Sob pressão de aliados rebeldes com tem sido o PR, Temer preferiu adiar privatizações e postergar a concessão de 14 aeroportos, como o de Congonhas (SP), o mais lucrativo para a rede da Infraero – não por coincidência, estrutura da União dominada pelo PR de Valdemar. Segundo reportagem veiculada ontem (sábado, 21) no jornal O Globo, Temer alterou o cronograma do Programa de Parcerias de Investimentos (PPI) e adiou leilões de concessão, que haviam sido anunciados em agosto, para 2019.
Segundo a reportagem, o recuo teve início depois que Valdemar entrou em campo contra a mudança de gestão em Congonhas. O ex-deputado quer que Temer desista da ideia de privatizar o aeroporto, caro aos seus interesses partidários. Como a Infraero é área de influência do PR, e a legenda conta com 37 integrantes na Câmara, estabeleceu-se a seguinte troca de favores: sem dinheiro para custear a contento emendas parlamentares, muitas delas pendentes ainda da época da primeira denúncia, Temer mantém a rentável fonte de recursos sob o comando do PR, via Congonhas, e em contrapartida recebe o apoio da bancada na engrenagem de sobrevivência do governo – que, obviamente, tem negado haver barganha nesse caso. Por meio desses tipos de medidas e ações de governo, acredita Temer, seu mandato será salvo.

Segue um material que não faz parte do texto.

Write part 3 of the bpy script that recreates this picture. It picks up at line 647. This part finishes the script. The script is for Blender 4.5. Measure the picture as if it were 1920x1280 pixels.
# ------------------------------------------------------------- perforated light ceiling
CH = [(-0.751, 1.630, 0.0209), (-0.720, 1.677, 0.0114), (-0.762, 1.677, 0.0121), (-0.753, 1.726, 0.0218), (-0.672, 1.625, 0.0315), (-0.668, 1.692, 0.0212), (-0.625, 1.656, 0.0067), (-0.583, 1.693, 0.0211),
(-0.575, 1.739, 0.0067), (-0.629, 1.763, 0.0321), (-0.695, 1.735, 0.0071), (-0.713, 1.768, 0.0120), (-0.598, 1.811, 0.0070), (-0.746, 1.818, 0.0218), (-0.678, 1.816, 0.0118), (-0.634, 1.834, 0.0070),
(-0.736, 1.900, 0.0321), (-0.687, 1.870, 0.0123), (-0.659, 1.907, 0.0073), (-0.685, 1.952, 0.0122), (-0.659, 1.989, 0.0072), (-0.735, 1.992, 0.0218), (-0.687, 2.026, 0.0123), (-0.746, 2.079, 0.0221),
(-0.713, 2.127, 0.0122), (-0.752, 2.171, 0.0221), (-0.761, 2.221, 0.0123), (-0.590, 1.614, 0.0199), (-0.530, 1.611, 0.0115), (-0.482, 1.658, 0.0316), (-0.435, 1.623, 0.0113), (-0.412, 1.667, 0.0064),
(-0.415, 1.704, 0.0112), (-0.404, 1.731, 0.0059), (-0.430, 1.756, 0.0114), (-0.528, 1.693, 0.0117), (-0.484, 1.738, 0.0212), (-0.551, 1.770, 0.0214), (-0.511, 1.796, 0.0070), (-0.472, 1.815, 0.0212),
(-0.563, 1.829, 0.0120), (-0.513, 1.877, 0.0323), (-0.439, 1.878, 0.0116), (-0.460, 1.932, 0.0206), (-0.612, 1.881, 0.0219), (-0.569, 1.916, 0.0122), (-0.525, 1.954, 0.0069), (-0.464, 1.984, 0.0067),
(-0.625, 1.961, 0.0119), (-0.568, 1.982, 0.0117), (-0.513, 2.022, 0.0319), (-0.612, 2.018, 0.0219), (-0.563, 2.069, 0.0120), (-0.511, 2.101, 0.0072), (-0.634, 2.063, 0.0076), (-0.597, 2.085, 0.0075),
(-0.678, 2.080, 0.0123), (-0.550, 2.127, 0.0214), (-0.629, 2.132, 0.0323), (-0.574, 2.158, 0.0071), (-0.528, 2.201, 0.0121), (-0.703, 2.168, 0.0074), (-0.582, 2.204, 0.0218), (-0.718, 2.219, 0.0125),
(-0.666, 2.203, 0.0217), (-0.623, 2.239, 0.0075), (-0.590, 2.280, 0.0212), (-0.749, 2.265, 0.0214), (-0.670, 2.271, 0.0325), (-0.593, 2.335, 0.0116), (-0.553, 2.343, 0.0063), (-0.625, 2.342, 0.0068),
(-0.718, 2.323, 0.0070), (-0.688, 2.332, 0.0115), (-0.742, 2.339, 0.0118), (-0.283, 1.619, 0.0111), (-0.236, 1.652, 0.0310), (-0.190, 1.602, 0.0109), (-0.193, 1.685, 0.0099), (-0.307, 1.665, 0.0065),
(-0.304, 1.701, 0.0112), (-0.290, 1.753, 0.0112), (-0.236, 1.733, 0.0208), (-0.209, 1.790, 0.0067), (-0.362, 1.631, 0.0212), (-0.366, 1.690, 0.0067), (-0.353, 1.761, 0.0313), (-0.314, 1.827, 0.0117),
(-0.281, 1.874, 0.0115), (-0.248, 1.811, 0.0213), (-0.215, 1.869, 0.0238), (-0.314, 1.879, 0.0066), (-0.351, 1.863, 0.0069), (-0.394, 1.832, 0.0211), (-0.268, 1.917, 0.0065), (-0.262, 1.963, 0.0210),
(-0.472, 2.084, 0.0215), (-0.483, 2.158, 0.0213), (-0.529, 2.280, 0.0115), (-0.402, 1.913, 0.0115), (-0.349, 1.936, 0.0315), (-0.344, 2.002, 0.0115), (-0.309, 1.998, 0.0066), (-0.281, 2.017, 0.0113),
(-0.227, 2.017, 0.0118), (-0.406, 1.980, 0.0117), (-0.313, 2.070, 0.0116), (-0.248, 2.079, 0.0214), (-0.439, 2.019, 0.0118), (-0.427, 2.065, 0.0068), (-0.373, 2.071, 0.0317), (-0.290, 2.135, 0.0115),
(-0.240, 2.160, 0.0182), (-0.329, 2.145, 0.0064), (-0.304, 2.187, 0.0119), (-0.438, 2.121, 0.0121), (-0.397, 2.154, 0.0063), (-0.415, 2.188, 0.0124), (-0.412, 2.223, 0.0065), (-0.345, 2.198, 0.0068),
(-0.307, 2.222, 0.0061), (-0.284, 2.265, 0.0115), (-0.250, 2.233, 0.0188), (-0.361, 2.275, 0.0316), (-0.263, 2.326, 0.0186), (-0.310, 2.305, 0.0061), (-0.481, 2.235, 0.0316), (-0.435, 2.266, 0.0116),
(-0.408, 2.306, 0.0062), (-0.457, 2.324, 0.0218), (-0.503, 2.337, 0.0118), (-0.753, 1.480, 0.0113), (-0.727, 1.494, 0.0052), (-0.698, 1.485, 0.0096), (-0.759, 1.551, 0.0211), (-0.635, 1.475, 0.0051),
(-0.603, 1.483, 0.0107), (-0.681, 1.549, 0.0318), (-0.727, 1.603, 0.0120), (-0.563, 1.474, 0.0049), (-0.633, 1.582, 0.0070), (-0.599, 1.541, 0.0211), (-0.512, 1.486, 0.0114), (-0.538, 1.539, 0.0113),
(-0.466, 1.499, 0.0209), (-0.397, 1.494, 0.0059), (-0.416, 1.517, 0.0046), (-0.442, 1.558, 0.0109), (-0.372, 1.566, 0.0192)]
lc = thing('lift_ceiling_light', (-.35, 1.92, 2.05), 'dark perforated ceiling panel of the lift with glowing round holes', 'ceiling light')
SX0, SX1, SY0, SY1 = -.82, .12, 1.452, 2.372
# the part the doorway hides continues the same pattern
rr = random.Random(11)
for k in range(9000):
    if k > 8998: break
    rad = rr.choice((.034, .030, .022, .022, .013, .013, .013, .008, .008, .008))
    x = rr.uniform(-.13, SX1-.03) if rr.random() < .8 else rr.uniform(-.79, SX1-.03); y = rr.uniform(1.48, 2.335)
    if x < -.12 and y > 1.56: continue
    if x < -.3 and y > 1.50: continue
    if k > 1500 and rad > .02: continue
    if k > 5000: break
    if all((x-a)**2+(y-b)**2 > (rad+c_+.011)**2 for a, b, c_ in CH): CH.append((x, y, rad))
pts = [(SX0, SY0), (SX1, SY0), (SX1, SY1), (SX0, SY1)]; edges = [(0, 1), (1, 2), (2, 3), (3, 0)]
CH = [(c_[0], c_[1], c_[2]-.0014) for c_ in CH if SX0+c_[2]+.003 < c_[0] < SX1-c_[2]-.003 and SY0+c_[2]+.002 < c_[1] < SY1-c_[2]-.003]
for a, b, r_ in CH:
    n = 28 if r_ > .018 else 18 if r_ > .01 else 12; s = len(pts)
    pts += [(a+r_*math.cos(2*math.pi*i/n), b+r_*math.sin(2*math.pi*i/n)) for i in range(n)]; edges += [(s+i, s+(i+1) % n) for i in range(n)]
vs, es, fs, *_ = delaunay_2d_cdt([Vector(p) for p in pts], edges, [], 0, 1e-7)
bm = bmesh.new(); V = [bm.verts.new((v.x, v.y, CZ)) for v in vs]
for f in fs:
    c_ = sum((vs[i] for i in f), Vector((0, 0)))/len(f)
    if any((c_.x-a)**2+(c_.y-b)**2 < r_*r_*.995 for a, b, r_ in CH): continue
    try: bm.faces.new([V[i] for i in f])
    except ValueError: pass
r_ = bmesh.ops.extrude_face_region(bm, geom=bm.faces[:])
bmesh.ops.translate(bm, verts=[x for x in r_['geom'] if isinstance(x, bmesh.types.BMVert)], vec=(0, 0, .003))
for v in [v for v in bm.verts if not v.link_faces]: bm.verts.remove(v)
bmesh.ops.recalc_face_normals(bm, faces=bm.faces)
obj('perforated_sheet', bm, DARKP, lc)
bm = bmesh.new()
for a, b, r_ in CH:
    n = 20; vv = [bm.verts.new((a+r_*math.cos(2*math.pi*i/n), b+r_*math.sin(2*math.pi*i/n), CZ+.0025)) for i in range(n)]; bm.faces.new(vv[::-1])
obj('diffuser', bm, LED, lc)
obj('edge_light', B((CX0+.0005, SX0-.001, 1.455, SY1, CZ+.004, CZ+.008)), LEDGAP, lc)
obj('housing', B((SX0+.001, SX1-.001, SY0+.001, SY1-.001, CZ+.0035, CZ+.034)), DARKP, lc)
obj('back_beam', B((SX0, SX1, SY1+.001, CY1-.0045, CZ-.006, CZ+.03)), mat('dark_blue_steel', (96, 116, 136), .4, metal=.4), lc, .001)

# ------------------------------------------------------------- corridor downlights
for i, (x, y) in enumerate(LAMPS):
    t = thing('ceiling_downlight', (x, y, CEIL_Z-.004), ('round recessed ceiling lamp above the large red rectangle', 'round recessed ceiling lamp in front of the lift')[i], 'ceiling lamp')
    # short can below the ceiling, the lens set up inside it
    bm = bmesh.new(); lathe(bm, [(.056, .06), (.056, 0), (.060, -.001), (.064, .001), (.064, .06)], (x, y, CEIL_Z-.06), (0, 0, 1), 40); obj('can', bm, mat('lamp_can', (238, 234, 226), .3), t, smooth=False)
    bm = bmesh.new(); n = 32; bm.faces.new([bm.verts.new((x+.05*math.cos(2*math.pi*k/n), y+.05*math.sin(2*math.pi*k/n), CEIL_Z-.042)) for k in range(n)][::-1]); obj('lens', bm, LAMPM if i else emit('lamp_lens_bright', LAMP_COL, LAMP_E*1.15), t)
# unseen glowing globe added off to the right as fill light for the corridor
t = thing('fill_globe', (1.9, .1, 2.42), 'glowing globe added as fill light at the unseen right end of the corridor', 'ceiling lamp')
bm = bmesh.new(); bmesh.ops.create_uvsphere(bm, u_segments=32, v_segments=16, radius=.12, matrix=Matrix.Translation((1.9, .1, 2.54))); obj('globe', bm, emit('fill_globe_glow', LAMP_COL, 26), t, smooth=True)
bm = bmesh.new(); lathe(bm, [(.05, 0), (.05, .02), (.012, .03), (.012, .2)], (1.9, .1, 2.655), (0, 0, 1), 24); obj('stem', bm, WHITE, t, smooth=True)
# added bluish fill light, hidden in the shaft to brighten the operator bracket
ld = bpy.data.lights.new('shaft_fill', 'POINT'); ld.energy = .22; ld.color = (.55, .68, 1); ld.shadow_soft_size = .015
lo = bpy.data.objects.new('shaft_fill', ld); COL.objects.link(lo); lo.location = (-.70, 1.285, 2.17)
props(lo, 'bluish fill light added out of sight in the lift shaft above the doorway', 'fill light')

Na última sexta-feira (20), o ministros dos Transportes, Portos e Aviação, Mauricio Quintella Lessa, já havia anunciado que governo reavaliaria a privatização do aeroporto paulista. Deputado federal do PR de Alagoas, Maurício está licenciado do mandato justamente para chefiar a pasta, que é reduto do partido há anos. Na votação de 2 de agosto, Lessa foi um dos 263 votos favoráveis a Temer no plenário da Câmara, ajudando o presidente a barrar a primeira denúncia de Janot, por corrupção passiva. Nove do PR votaram contra o presidente, e dois se ausentaram da Casa no dia da sessão.